START PROVIDED MATERIAL
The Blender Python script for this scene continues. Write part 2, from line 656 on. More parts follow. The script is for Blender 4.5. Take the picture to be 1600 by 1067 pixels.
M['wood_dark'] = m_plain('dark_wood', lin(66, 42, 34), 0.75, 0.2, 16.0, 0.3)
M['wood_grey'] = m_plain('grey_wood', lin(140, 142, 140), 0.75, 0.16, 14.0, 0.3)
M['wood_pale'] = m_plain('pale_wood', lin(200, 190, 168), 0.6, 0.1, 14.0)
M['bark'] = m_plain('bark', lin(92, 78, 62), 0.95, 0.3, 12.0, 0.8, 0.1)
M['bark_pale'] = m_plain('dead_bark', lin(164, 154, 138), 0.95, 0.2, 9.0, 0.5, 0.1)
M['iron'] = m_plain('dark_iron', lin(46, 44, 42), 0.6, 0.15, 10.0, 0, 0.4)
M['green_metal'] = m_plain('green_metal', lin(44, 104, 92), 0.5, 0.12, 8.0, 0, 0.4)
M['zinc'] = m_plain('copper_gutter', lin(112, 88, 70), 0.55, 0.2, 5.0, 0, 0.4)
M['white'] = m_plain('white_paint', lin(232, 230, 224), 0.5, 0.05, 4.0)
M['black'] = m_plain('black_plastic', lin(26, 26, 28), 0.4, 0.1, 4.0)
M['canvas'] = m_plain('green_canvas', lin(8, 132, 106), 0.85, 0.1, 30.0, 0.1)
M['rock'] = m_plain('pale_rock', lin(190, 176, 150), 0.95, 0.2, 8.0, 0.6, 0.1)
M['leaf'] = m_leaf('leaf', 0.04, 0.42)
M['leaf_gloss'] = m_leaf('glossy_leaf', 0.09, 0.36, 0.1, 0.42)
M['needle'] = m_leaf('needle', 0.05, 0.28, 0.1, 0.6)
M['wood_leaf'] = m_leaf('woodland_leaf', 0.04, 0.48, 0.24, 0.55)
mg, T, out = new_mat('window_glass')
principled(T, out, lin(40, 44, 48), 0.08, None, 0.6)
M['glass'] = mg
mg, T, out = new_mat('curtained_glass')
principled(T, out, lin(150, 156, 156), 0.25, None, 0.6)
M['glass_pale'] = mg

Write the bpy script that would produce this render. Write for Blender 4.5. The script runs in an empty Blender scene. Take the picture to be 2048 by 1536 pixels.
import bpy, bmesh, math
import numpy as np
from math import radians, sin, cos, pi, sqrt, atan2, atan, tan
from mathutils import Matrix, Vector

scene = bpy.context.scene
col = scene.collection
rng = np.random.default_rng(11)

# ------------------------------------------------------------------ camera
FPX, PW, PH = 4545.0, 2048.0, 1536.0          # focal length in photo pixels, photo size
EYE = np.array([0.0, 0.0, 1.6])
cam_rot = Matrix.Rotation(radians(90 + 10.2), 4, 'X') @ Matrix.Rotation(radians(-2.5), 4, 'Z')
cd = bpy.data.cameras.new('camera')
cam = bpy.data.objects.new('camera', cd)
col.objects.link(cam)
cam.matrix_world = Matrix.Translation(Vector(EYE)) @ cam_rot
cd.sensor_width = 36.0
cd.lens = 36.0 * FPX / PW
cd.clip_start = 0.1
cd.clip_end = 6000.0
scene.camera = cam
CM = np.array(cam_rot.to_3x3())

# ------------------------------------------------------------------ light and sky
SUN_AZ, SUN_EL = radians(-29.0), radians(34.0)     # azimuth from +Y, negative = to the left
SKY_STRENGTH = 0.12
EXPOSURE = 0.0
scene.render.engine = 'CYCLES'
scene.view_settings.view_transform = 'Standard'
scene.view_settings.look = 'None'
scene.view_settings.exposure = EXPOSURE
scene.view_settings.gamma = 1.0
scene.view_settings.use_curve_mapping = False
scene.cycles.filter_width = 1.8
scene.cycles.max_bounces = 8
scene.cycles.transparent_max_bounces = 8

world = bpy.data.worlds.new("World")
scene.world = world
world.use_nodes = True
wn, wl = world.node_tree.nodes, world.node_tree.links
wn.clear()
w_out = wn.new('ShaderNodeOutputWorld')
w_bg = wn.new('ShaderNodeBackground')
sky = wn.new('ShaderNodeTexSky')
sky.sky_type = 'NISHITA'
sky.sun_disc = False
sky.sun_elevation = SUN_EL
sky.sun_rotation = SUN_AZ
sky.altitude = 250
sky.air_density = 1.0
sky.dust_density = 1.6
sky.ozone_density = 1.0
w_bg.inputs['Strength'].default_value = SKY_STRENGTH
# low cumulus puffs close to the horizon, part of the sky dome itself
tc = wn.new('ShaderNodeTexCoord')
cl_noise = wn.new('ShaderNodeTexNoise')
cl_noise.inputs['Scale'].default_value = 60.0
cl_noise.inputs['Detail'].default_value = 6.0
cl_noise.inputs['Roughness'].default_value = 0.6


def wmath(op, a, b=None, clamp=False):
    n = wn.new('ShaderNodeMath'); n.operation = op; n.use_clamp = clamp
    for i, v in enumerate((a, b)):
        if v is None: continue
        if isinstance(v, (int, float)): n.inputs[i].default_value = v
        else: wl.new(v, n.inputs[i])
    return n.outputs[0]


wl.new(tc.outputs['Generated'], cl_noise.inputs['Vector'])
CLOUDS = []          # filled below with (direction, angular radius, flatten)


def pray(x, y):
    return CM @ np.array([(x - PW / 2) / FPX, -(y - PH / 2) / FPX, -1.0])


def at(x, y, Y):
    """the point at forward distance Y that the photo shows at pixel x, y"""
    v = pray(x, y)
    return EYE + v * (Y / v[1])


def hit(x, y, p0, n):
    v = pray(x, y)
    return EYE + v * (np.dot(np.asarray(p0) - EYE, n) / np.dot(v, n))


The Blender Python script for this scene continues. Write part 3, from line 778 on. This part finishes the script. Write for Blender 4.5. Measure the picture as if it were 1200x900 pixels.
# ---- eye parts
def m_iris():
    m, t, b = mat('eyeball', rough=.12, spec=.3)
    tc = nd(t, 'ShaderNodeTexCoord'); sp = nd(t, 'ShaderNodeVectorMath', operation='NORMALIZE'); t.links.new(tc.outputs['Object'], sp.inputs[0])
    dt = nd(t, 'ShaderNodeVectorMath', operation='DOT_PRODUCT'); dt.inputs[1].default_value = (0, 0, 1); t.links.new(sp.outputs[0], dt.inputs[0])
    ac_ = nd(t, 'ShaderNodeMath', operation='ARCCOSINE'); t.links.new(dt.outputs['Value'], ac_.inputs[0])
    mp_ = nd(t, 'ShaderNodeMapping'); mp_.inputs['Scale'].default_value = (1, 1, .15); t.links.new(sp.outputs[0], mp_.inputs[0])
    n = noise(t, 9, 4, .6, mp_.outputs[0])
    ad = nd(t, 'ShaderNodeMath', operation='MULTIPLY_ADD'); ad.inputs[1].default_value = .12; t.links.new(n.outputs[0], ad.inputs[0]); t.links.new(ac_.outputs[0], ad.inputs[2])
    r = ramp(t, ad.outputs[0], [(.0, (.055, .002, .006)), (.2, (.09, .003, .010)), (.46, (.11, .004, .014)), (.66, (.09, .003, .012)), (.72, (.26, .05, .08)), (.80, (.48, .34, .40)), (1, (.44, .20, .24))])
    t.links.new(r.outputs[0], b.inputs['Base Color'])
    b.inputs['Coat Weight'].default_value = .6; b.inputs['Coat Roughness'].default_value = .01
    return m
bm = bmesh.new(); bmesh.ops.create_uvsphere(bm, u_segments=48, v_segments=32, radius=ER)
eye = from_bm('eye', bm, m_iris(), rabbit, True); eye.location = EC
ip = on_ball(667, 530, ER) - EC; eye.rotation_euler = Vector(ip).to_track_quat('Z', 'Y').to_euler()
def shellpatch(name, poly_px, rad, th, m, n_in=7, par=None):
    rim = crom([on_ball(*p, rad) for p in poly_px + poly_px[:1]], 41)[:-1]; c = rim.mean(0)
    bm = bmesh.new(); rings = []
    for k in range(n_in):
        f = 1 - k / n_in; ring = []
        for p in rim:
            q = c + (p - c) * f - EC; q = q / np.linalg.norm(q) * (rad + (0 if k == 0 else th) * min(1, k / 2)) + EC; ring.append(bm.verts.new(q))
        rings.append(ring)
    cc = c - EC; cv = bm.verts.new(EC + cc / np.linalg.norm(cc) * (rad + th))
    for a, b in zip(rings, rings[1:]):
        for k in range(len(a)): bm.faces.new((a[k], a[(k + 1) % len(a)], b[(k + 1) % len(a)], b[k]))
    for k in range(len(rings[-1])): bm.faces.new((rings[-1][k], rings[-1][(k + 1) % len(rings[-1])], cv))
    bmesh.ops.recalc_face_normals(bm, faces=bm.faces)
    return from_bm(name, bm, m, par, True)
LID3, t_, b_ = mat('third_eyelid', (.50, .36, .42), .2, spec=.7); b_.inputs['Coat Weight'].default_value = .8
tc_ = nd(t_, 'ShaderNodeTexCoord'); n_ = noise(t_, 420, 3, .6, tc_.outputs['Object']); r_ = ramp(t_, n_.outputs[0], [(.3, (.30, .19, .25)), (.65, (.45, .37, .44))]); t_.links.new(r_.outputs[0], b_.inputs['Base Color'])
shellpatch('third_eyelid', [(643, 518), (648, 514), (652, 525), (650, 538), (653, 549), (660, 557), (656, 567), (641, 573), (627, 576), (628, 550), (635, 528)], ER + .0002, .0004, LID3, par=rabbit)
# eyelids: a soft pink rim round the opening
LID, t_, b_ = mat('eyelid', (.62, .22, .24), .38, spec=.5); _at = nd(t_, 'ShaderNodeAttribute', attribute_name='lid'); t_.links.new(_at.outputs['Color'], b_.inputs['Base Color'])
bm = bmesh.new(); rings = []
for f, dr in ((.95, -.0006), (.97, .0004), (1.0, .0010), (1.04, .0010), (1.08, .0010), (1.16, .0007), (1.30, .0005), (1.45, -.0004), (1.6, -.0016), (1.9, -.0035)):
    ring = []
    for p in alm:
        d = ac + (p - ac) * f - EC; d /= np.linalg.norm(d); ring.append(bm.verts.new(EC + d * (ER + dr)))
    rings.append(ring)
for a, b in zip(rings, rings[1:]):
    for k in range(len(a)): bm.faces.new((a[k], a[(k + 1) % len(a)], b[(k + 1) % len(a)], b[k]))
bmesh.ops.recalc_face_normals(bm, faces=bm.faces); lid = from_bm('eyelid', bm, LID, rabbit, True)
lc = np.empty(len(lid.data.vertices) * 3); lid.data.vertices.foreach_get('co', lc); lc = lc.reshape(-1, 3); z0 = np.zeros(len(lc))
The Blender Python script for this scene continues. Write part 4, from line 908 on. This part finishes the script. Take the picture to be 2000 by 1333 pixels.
END PROVIDED MATERIAL
> [YOUR TASK]
Reproduce verbatim only this range: the first line of the material through the line that contains "rng = np.random.default_rng(11)", inclusive.

> [RESULT FOR THIS TASK]
The Blender Python script for this scene continues. Write part 2, from line 656 on. More parts follow. The script is for Blender 4.5. Take the picture to be 1600 by 1067 pixels.
M['wood_dark'] = m_plain('dark_wood', lin(66, 42, 34), 0.75, 0.2, 16.0, 0.3)
M['wood_grey'] = m_plain('grey_wood', lin(140, 142, 140), 0.75, 0.16, 14.0, 0.3)
M['wood_pale'] = m_plain('pale_wood', lin(200, 190, 168), 0.6, 0.1, 14.0)
M['bark'] = m_plain('bark', lin(92, 78, 62), 0.95, 0.3, 12.0, 0.8, 0.1)
M['bark_pale'] = m_plain('dead_bark', lin(164, 154, 138), 0.95, 0.2, 9.0, 0.5, 0.1)
M['iron'] = m_plain('dark_iron', lin(46, 44, 42), 0.6, 0.15, 10.0, 0, 0.4)
M['green_metal'] = m_plain('green_metal', lin(44, 104, 92), 0.5, 0.12, 8.0, 0, 0.4)
M['zinc'] = m_plain('copper_gutter', lin(112, 88, 70), 0.55, 0.2, 5.0, 0, 0.4)
M['white'] = m_plain('white_paint', lin(232, 230, 224), 0.5, 0.05, 4.0)
M['black'] = m_plain('black_plastic', lin(26, 26, 28), 0.4, 0.1, 4.0)
M['canvas'] = m_plain('green_canvas', lin(8, 132, 106), 0.85, 0.1, 30.0, 0.1)
M['rock'] = m_plain('pale_rock', lin(190, 176, 150), 0.95, 0.2, 8.0, 0.6, 0.1)
M['leaf'] = m_leaf('leaf', 0.04, 0.42)
M['leaf_gloss'] = m_leaf('glossy_leaf', 0.09, 0.36, 0.1, 0.42)
M['needle'] = m_leaf('needle', 0.05, 0.28, 0.1, 0.6)
M['wood_leaf'] = m_leaf('woodland_leaf', 0.04, 0.48, 0.24, 0.55)
mg, T, out = new_mat('window_glass')
principled(T, out, lin(40, 44, 48), 0.08, None, 0.6)
M['glass'] = mg
mg, T, out = new_mat('curtained_glass')
principled(T, out, lin(150, 156, 156), 0.25, None, 0.6)
M['glass_pale'] = mg

Write the bpy script that would produce this render. Write for Blender 4.5. The script runs in an empty Blender scene. Take the picture to be 2048 by 1536 pixels.
import bpy, bmesh, math
import numpy as np
from math import radians, sin, cos, pi, sqrt, atan2, atan, tan
from mathutils import Matrix, Vector

scene = bpy.context.scene
col = scene.collection
rng = np.random.default_rng(11)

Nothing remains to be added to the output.